Despite the lawsuits and financial setbacks, Bradford says he offers a unique service - building small churches for religious groups with little capital.

Bradford says he will repay creditors after he comes up with a reorganization plan. He filed for Chapter 11 bankruptcy protection in December.

"I'm taking all of the risk," he says. "The only thing they're doing is putting up a number of dollars to get a church at half the price. There's nobody [else] on Earth who can do this."

Builder and minister

Bradford, 60, is a tall man who speaks with confidence, whether he's using the language of a real estate agent or quoting Scripture.

He says he has built seven churches since 1994, mostly on the west side of Baltimore County. He's been building and renovating houses since 1973 and has been a Baptist minister since 1980.

Bradford runs his business out of a modest office in his Randallstown home, where the walls are decorated with photos of churches and homes he's built. Shelves are filled with books on religion, along with copies of the Baltimore County Code and the county's zoning regulations.

In recent years he has operated under the corporate names of the Gospel In Action Inc., Hope Inc. and Equity Building Corp.

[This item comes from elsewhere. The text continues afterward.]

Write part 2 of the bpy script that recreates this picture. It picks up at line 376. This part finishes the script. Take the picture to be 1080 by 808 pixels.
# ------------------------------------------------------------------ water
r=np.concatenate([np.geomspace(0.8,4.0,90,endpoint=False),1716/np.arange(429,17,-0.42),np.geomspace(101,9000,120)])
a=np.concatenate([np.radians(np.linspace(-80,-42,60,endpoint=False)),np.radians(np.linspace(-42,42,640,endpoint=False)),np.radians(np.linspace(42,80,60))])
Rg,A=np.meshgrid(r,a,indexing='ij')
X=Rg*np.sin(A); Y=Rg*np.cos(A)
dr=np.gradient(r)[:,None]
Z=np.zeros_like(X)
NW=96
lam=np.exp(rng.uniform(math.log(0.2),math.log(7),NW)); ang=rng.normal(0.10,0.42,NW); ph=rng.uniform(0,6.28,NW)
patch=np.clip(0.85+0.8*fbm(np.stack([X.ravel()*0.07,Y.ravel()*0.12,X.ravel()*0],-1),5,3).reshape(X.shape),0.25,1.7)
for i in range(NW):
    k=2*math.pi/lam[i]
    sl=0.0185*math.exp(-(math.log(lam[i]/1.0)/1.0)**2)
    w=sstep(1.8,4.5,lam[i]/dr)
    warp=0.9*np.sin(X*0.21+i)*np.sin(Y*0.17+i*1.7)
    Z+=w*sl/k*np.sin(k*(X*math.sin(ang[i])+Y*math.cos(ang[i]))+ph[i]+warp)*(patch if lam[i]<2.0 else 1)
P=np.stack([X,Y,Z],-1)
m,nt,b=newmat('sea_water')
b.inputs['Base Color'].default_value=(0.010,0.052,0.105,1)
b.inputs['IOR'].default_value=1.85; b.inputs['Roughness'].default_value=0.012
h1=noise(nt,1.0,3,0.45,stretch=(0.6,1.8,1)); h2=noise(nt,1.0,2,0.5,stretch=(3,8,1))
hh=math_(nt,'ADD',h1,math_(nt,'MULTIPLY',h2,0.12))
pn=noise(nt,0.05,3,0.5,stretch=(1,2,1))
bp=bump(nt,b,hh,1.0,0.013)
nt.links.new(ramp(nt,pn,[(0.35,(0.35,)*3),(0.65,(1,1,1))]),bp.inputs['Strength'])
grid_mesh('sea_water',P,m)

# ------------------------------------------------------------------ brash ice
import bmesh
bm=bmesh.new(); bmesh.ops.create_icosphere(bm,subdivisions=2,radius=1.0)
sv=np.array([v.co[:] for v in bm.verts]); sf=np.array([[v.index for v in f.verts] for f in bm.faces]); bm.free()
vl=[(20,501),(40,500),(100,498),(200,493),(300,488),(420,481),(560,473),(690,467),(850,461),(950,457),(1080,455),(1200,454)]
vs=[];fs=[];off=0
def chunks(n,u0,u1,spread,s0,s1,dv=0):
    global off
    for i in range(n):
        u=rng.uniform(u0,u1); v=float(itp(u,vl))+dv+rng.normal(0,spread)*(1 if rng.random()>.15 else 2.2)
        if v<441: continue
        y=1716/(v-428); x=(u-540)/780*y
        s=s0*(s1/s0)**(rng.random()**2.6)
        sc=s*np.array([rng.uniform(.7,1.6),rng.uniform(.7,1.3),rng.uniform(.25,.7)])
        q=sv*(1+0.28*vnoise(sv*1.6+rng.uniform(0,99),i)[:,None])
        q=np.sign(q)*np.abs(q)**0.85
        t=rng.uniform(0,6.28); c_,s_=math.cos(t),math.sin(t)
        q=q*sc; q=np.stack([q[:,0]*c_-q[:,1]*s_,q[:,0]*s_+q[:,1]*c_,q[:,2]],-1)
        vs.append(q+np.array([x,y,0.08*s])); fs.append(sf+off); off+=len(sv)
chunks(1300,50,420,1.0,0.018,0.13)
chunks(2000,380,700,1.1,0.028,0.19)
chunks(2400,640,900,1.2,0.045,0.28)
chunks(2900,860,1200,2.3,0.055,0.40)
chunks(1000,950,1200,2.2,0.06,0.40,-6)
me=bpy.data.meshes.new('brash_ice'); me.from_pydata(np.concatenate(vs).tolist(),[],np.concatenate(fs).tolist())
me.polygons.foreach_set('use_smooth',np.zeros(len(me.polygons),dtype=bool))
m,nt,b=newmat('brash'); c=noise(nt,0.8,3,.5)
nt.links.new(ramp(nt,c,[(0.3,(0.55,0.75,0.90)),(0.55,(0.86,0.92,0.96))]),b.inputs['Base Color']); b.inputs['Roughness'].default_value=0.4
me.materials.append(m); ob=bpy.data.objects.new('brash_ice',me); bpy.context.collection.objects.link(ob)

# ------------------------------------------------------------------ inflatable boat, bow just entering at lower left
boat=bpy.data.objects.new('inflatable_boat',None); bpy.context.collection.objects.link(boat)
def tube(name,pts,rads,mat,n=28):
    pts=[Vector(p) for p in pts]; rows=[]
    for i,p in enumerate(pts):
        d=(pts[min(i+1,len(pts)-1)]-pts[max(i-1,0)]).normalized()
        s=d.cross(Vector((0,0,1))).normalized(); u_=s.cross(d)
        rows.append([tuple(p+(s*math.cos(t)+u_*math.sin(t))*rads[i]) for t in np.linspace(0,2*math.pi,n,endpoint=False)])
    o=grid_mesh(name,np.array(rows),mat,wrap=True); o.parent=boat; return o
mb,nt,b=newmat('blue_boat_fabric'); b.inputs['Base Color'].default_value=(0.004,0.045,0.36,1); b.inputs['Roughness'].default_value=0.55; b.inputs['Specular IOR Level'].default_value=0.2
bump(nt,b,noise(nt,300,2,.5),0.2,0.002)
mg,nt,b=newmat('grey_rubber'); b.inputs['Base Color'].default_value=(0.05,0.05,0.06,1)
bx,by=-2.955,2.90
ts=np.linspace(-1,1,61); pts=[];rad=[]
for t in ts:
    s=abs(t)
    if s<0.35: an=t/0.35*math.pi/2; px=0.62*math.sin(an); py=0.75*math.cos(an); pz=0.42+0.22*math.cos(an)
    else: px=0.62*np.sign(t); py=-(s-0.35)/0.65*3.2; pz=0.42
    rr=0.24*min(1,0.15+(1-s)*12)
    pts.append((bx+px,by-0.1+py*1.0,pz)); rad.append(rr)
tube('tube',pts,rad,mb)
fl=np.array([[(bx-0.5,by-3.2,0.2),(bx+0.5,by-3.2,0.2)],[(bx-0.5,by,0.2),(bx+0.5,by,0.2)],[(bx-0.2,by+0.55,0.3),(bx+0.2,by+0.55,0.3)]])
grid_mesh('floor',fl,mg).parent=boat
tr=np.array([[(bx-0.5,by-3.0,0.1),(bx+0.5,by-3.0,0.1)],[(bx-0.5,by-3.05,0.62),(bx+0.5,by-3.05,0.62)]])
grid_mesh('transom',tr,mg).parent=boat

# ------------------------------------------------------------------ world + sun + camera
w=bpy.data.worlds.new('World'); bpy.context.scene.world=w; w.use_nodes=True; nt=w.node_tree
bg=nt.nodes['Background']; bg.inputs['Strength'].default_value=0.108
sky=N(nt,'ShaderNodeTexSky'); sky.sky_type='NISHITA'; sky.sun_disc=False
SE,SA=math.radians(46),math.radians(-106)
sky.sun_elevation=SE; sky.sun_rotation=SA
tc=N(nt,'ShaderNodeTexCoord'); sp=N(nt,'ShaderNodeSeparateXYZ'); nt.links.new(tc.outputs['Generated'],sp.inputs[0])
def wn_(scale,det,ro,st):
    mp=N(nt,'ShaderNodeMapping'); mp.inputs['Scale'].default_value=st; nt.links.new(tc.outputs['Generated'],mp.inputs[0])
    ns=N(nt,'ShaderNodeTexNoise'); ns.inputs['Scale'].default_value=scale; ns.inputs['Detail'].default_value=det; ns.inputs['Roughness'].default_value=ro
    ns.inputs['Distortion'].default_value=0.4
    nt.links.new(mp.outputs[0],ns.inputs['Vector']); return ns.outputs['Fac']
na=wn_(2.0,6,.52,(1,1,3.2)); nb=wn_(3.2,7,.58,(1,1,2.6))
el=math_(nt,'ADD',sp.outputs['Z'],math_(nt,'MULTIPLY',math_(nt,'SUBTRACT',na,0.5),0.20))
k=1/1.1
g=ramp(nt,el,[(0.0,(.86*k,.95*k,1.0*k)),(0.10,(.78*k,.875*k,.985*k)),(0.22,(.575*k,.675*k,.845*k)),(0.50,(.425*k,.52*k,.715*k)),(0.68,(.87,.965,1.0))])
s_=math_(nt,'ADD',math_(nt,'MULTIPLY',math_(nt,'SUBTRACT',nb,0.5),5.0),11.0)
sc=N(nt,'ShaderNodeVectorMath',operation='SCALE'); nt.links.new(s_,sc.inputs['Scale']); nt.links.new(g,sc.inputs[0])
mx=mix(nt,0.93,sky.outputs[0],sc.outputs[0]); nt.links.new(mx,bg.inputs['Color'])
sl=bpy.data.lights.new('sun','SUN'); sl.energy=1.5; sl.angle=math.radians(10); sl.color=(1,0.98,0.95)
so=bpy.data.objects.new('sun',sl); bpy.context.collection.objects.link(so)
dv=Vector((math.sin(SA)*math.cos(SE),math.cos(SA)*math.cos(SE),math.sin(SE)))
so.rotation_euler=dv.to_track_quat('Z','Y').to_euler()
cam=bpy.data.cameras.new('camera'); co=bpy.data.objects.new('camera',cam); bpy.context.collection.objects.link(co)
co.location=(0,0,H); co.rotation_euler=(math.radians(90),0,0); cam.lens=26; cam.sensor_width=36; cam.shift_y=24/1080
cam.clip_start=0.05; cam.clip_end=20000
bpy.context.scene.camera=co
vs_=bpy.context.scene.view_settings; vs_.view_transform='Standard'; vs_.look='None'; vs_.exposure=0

Gospel in Action and Equity Building are defunct for failing to file state tax returns.

During the past five years, while building churches, Bradford has also been buying and selling more than $1 million in residential real estate, mostly on the county's west side, according to land records.

Among the properties is a vacant, vandalized house in the 6400 block of Liberty Road that he bought in October 2000 and registered as the office of a new corporation, Adelphi Construction Consultants. He lost the house to foreclosure a year later.

Bankruptcy records show Bradford has no regular income, though he says he owns $2.6 million in real estate. He also owes a total of $75,000 to the Internal Revenue Service and the state for six years of unpaid taxes, and $180,000 to construction supply companies.

In addition, he owes Baltimore County $101,000 for road, water and sewer construction at Woodlawn Manor, a small housing development that Bradford failed to complete in the late 1980s. He built 14 homes there.

"Those poor people moved in and were stuck, so the county paid for the roads, the water and sewer," says Arnold Jablon, director of the county's Department of Permits and Development Management.

Bradford says the project languished because the county took too long to approve his plans and his financing fell through.

Though Bradford has had problems, some praise his work.

"We had a wonderful working relationship. He brought changes in a timely fashion and was quick to respond," says the Rev. Matthew Riley of St. Phillip's Baptist Church in Woodlawn. Riley's congregation bought the church that Lamb of Life had ordered.